Scripts that build scenes:

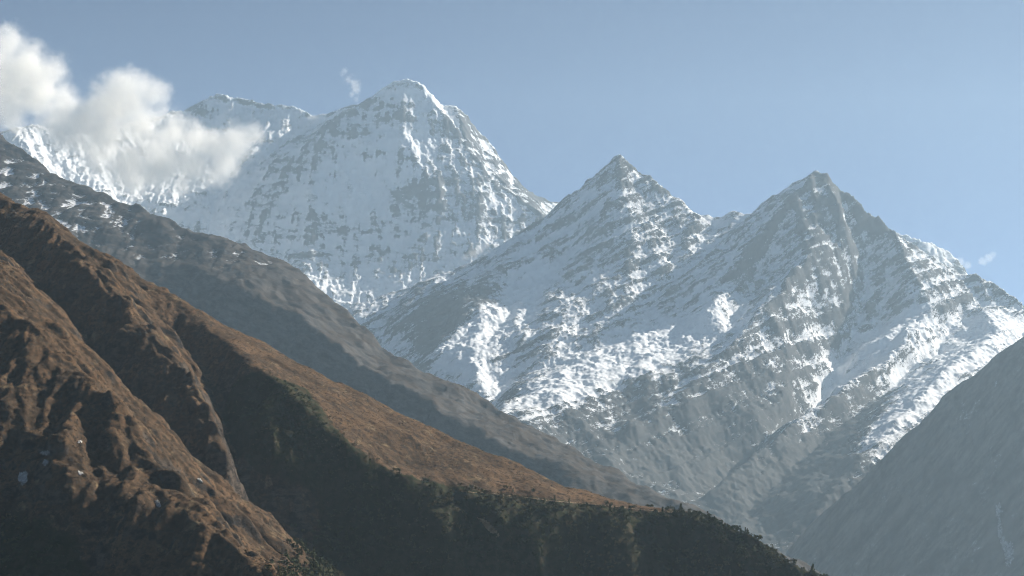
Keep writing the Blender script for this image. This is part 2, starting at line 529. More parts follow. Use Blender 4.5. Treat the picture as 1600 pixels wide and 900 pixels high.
# ------------------------------------------------------------------ small far ridge behind the right peak
m4 = Terrain((1500, 4000), (9300, 11200), 6, 200, [
    [(1250,420,10600),(1380,362,10300),(1412,368,10200),(1440,379,10150),(1456,380,10120),(1478,393,10100),(1497,424,10050),(1530,452,10000),(1640,520,9900),(1900,600,9800)],
    [(1420,420,9950),(1470,450,9850)], [(1300,520,9700),(1600,600,9500)],
    [('w', 1700, 11100, 600.0), ('w', 3000, 11000, 400.0)],
], warp=(20, 150), blur_m=8)
m4.erode(160, 12, 4, 0.55, seed=8)
m4.Z += fbm(m4.X, m4.Y, 100, 6, 9, 0.6, True) * 9
m4.Z += bedding(m4, 35, 60, 8, 19)
gx, gy = m4.grad(8); sl = np.sqrt(gx**2 + gy**2)
structure(m4.mesh("snow_ridge", mat_m1, {'snow': 0.72 - 0.4 * smooth(0.9, 2.0, sl)}),
          "small snowy ridge just showing behind the right slope of the right pointed peak", "mountain ridge")

# ------------------------------------------------------------------ dark hazy spur at right
m5 = Terrain((300, 2600), (4300, 6800), 4.6, VALLEY, [
    [(1900,380,5900),(1700,468,5800),(1640,500,5770),(1600,518,5750),(1560,542,5740),(1500,600,5720),(1440,657,5690),(1350,737,5650),(1290,795,5620),(1240,852,5600),(1200,900,5570),(1150,960,5530),(1100,1040,5480)],
    [(1560,542,5740),(1565,640,5630),(1560,720,5550)],
    [(1700,640,5590),(1600,800,5420),(1590,900,5300)],
    [(1500,700,5610),(1480,780,5540),(1440,900,5420)],
    [(1400,760,5610),(1340,900,5500)],
    [('w', 400, 4400, -895.0), ('w', 1500, 4500, -880.0), ('w', 2500, 4600, -800.0)],
    [('w', 900, 6500, -700.0), ('w', 2000, 6700, -300.0)],
], warp=(9, 120), blur_m=6)
m5.erode(320, 14, 2, 0.6, seed=19, smooth_m=60)
m5.erode(110, 8, 4, 0.6, seed=9, smooth_m=40)
m5.Z += bedding(m5, 40, 50, 2.5, 15)
m5.Z += fbm(m5.X, m5.Y, 120, 7, 16, 0.6, True) * 4
gx, gy = m5.grad(5); sl = np.sqrt(gx**2 + gy**2)
snow5 = 0.16 + 0.35 * smooth(0, 420, m5.Z) - 0.12 * smooth(0.8, 1.8, sl) - 1.5 * np.clip(curvature(m5.Z, m5.step, 30), -0.15, 0.15)
mat_m5 = snow_rock_material("hazed_spur_rock", (0.08, 0.075, 0.065), (0.22, 0.20, 0.165), fine=6, amp=0.7, tilt=52, stretch=0.12)  # spur rock lightened to stand in for thicker valley haze
structure(m5.mesh("dark_mountain_spur", mat_m5, {'snow': snow5}, cut=VALLEY + 5),
          "dark hazy mountain spur filling the lower right corner, almost without snow", "mountain spur")

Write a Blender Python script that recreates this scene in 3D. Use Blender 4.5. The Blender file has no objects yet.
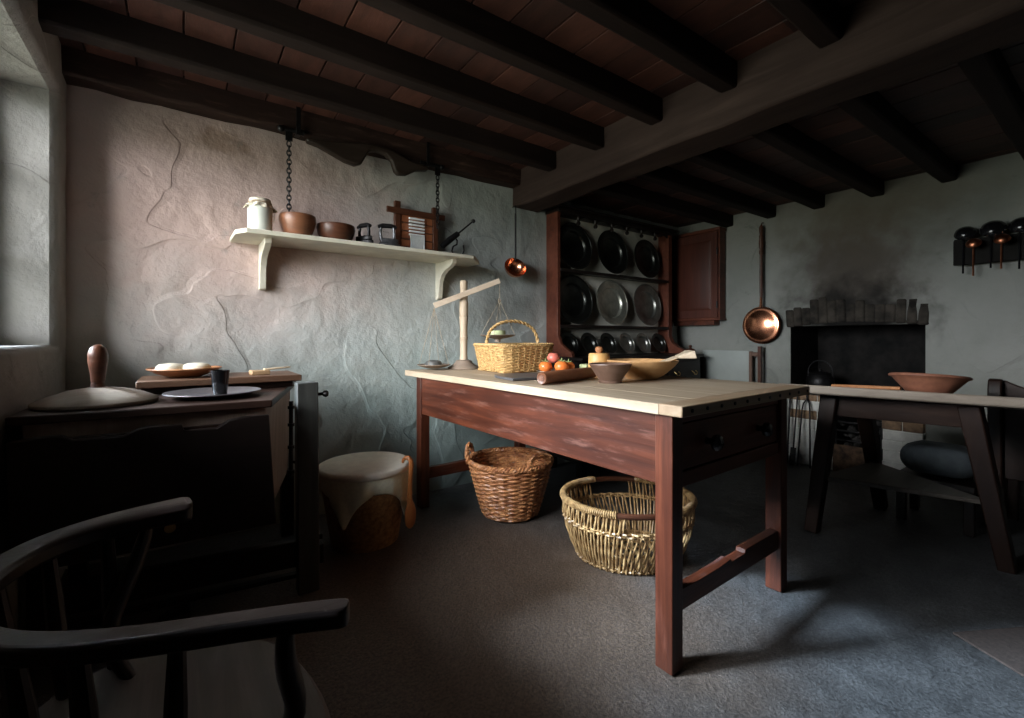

» Brief:
Begin at the first line of the records and please reproduce every line exactly through the one containing "snowy ridge just", leaving all pictures out.

» Solution for this task:
Keep writing the Blender script for this image. This is part 2, starting at line 529. More parts follow. Use Blender 4.5. Treat the picture as 1600 pixels wide and 900 pixels high.
# ------------------------------------------------------------------ small far ridge behind the right peak
m4 = Terrain((1500, 4000), (9300, 11200), 6, 200, [
    [(1250,420,10600),(1380,362,10300),(1412,368,10200),(1440,379,10150),(1456,380,10120),(1478,393,10100),(1497,424,10050),(1530,452,10000),(1640,520,9900),(1900,600,9800)],
    [(1420,420,9950),(1470,450,9850)], [(1300,520,9700),(1600,600,9500)],
    [('w', 1700, 11100, 600.0), ('w', 3000, 11000, 400.0)],
], warp=(20, 150), blur_m=8)
m4.erode(160, 12, 4, 0.55, seed=8)
m4.Z += fbm(m4.X, m4.Y, 100, 6, 9, 0.6, True) * 9
m4.Z += bedding(m4, 35, 60, 8, 19)
gx, gy = m4.grad(8); sl = np.sqrt(gx**2 + gy**2)
structure(m4.mesh("snow_ridge", mat_m1, {'snow': 0.72 - 0.4 * smooth(0.9, 2.0, sl)}),
          "small snowy ridge just showing behind the right slope of the right pointed peak", "mountain ridge")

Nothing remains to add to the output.